WORK TO DO:
Within the listing below, locate all lines containing the word "part". Copy each one.

GIVEN RECORDS:
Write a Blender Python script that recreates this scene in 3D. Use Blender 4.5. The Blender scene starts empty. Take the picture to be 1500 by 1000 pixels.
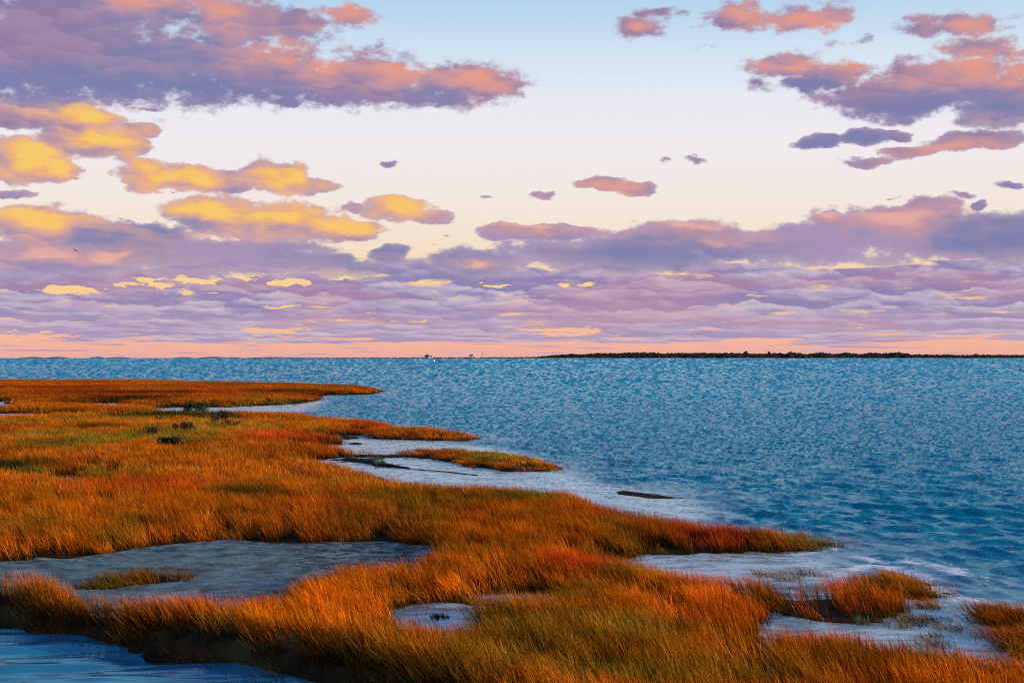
import bpy, bmesh, math, random
import numpy as np
from mathutils import Vector, Matrix

random.seed(11)
RNG = np.random.default_rng(11)
SC = bpy.context.scene
COL = SC.collection

# ------------------------------------------------------------------ camera
CAM_H = 6.0                      # eye height above the tide, metres
LENS = 50.0
F = LENS / 36.0 * 1500.0         # focal length in pixels of the 1500 px wide photograph
HOR = 521.2                      # row of the level line in that photograph (the sea horizon dips below it)
PITCH = math.atan((HOR - 500.0) / F)
cd = bpy.data.cameras.new('camera')
cd.lens = LENS
cd.sensor_width = 36.0
cd.clip_start = 0.5
cd.clip_end = 60000.0
cam = bpy.data.objects.new('camera', cd)
COL.objects.link(cam)
cam.location = (0, 0, CAM_H)
cam.rotation_euler = (math.radians(90) + PITCH, 0, 0)
SC.camera = cam

SC.view_settings.view_transform = 'Standard'
SC.view_settings.look = 'None'
SC.view_settings.exposure = 0.0
SC.view_settings.gamma = 1.0
SC.view_settings.use_curve_mapping = False
SC.render.engine = 'CYCLES'
SC.cycles.max_bounces = 6
SC.cycles.diffuse_bounces = 3
SC.cycles.glossy_bounces = 3
SC.cycles.transparent_max_bounces = 8
SC.cycles.sample_clamp_indirect = 6.0
SC.cycles.filter_width = 1.05
SC.cycles.use_denoising = False


def lin(r, g, b):
    """sRGB 0-255 to linear"""
    def c(v):
        v /= 255.0
        return v / 12.92 if v <= 0.04045 else ((v + 0.055) / 1.055) ** 2.4
    return (c(r), c(g), c(b), 1.0)


def direction(px, py):
    """world direction seen at a point of the photograph"""
    a = Vector((px - 750.0, F, 500.0 - py)).normalized()
    return Matrix.Rotation(PITCH, 3, 'X') @ a


def ground(px, py, h=0.0):
    """point at height h seen at a point of the photograph"""
    d = direction(px, py)
    t = (h - CAM_H) / d.z
    return (d.x * t, d.y * t)


# ------------------------------------------------------------------ node helper
class Nodes:
    def __init__(s, tree):
        s.t = tree
        s.n = tree.nodes
        s.l = tree.links
        s.n.clear()

    def node(s, kind, **kw):
        x = s.n.new(kind)
        for k, v in kw.items():
            setattr(x, k, v)
        return x

    def put(s, sock, v):
        if v is None:
            return
        if hasattr(v, 'is_output') or isinstance(v, bpy.types.NodeSocket):
            s.l.new(v, sock)
        else:
            if sock.type == 'RGBA' and len(v) == 3:
                v = (*v, 1.0)
            sock.default_value = v

    def m(s, op, a, b=None, c=None, clamp=False):
        x = s.node('ShaderNodeMath', operation=op)
        x.use_clamp = clamp
        s.put(x.inputs[0], a)
        s.put(x.inputs[1], b)
        s.put(x.inputs[2], c)
        return x.outputs[0]

    def v(s, op, a, b=None, c=None):
        x = s.node('ShaderNodeVectorMath', operation=op)
        s.put(x.inputs[0], a)
        s.put(x.inputs[1], b)
        s.put(x.inputs[2], c)
        return x.outputs['Value'] if op in ('LENGTH', 'DOT_PRODUCT', 'DISTANCE') else x.outputs[0]

    def ss(s, x, a, b):
        """smoothstep of x from a to b"""
        r = s.node('ShaderNodeMapRange', interpolation_type='SMOOTHSTEP')
        s.put(r.inputs[0], x)
        r.inputs[1].default_value = a
        r.inputs[2].default_value = b
        r.inputs[3].default_value = 0.0
        r.inputs[4].default_value = 1.0
        return r.outputs[0]

    def mix(s, f, a, b):
        x = s.node('ShaderNodeMix', data_type='RGBA')
        s.put(x.inputs[0], f)
        s.put(x.inputs[6], a)
        s.put(x.inputs[7], b)
        return x.outputs[2]

    def ramp(s, f, stops, interp='LINEAR'):
        x = s.node('ShaderNodeValToRGB')
        x.color_ramp.interpolation = interp
        e = x.color_ramp.elements
        while len(e) > 1:
            e.remove(e[-1])
        e[0].position, e[0].color = stops[0]
        for p, c in stops[1:]:
            k = e.new(p)
            k.color = c
        s.put(x.inputs[0], f)
        return x.outputs[0]

    def noise(s, vec, scale, detail=4.0, rough=0.5, color=False, dims='3D', dist=0.0):
        x = s.node('ShaderNodeTexNoise', noise_dimensions=dims)
        s.put(x.inputs['Vector'], vec)
        x.inputs['Scale'].default_value = scale
        x.inputs['Detail'].default_value = detail
        x.inputs['Roughness'].default_value = rough
        x.inputs['Distortion'].default_value = dist
        return x.outputs[1 if color else 0]

    def xyz(s, x, y, z=0.0):
        c = s.node('ShaderNodeCombineXYZ')
        s.put(c.inputs[0], x)
        s.put(c.inputs[1], y)
        s.put(c.inputs[2], z)
        return c.outputs[0]


# ------------------------------------------------------------------ sun and sky
SUN_EL = math.radians(11)
SUN_AZ = math.radians(108)       # clockwise from the view direction: right and a little behind
sun_dir = Vector((math.sin(SUN_AZ) * math.cos(SUN_EL), math.cos(SUN_AZ) * math.cos(SUN_EL), math.sin(SUN_EL)))
ld = bpy.data.lights.new('sun', 'SUN')
ld.energy = 5.0
ld.angle = math.radians(0.6)
ld.color = (1.0, 0.80, 0.58)
lo = bpy.data.objects.new('sun', ld)
COL.objects.link(lo)
lo.rotation_euler = sun_dir.to_track_quat('Z', 'Y').to_euler()

world = bpy.data.worlds.new('World')
SC.world = world
world.use_nodes = True
world.cycles.sampling_method = 'NONE'


def skyuv(px, py):
    """azimuth and elevation (in 1/F radians) of a point of the photograph"""
    d = direction(px, py)
    return math.atan2(d.x, d.y) * F, math.asin(d.z) * F


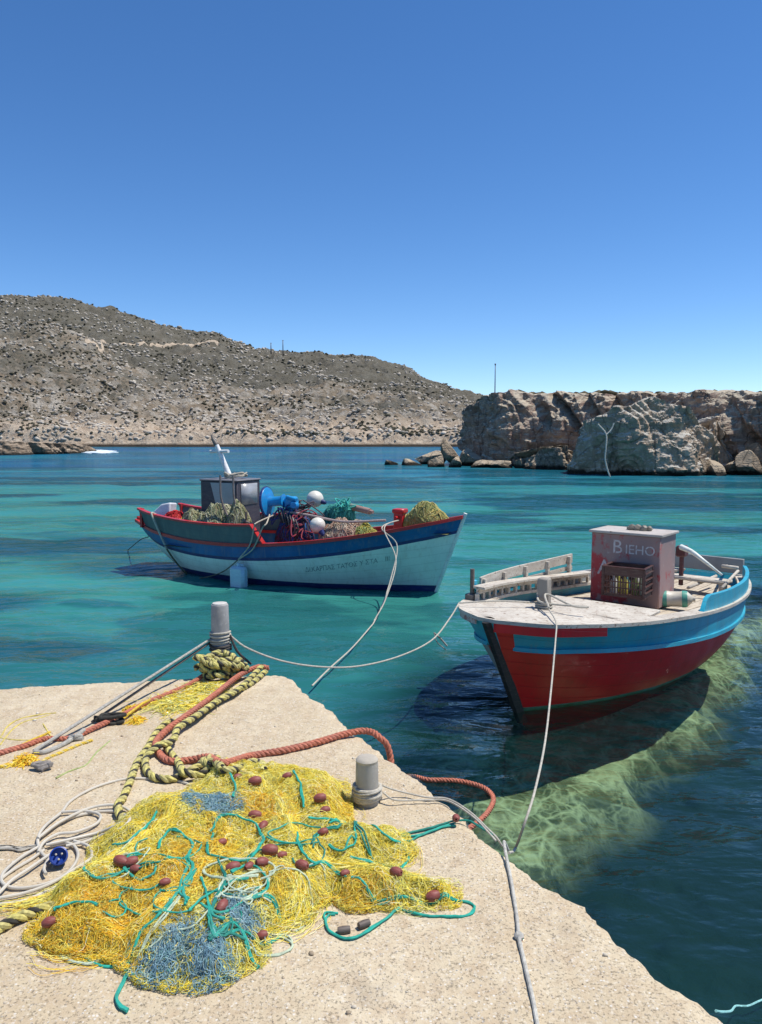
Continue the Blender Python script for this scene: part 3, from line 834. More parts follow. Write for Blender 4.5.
def hull_mesh(h, bands, mats, name, parent, nt=90, rows=7):
    """bands: list of functions t -> z, keel to sheer; one material per band"""
    t = np.linspace(0, 1, nt); zs = [b(t) for b in bands]
    Vs, Fs, Ms, n0 = [], [], [], 0
    for side in (1, -1):
        for k in range(len(zs) - 1):
            v = np.linspace(0, 1, rows if k else 16)
            Z = zs[k][:, None] + (zs[k + 1] - zs[k])[:, None] * v[None]
            P = h.P(t[:, None], Z, side); P[..., 1] += side * .002 * 0
            q = grid_faces(nt, len(v)) + n0
            Fs.append(q if side > 0 else q[:, ::-1]); Vs.append(P.reshape(-1, 3)); Ms += [k if not isinstance(mats[0], tuple) else k] * len(q); n0 += P.size // 3
    # transom
    for k in range(len(zs) - 1):
        v = np.linspace(zs[k][0], zs[k + 1][0], 8)
        A = h.P(np.zeros(8), v, 1); B = h.P(np.zeros(8), v, -1)
        Vs.append(np.stack([A, B], 1).reshape(-1, 3)); i = np.arange(7) * 2 + n0
        Fs.append(np.stack([i, i + 1, i + 3, i + 2], 1)); Ms += [k] * 7; n0 += 16
    o = build(name, np.concatenate(Vs), np.concatenate(Fs), mats, parent, True, Ms)
    return o

def strip(m, A, B, h, mi=0):
    """closed bar between two top edge lines A (outer) and B (inner), h deep"""
    A = np.asarray(A); B = np.asarray(B); n = len(A); dz = np.array([0, 0, 1.0])
    hh = np.broadcast_to(np.asarray(h, float), (n,))[:, None] * dz
    V = np.stack([A, B, B - hh, A - hh], 1).reshape(-1, 3); F = []
    for i in range(n - 1):
        for k in range(4):
            F.append((i * 4 + k, i * 4 + (k + 1) % 4, i * 4 + 4 + (k + 1) % 4, i * 4 + 4 + k))
    F += [(3, 2, 1, 0), tuple((n - 1) * 4 + k for k in range(4))]
    m.add(V, F, mi)

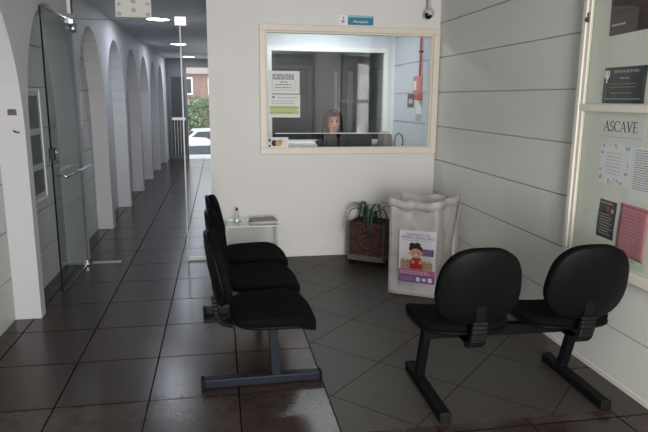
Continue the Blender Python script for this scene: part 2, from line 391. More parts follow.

EXERCISE ANSWER:
Continue the Blender Python script for this scene: part 3, from line 834. More parts follow. Write for Blender 4.5.
Continue the Blender Python script for this scene: part 2, from line 391. More parts follow.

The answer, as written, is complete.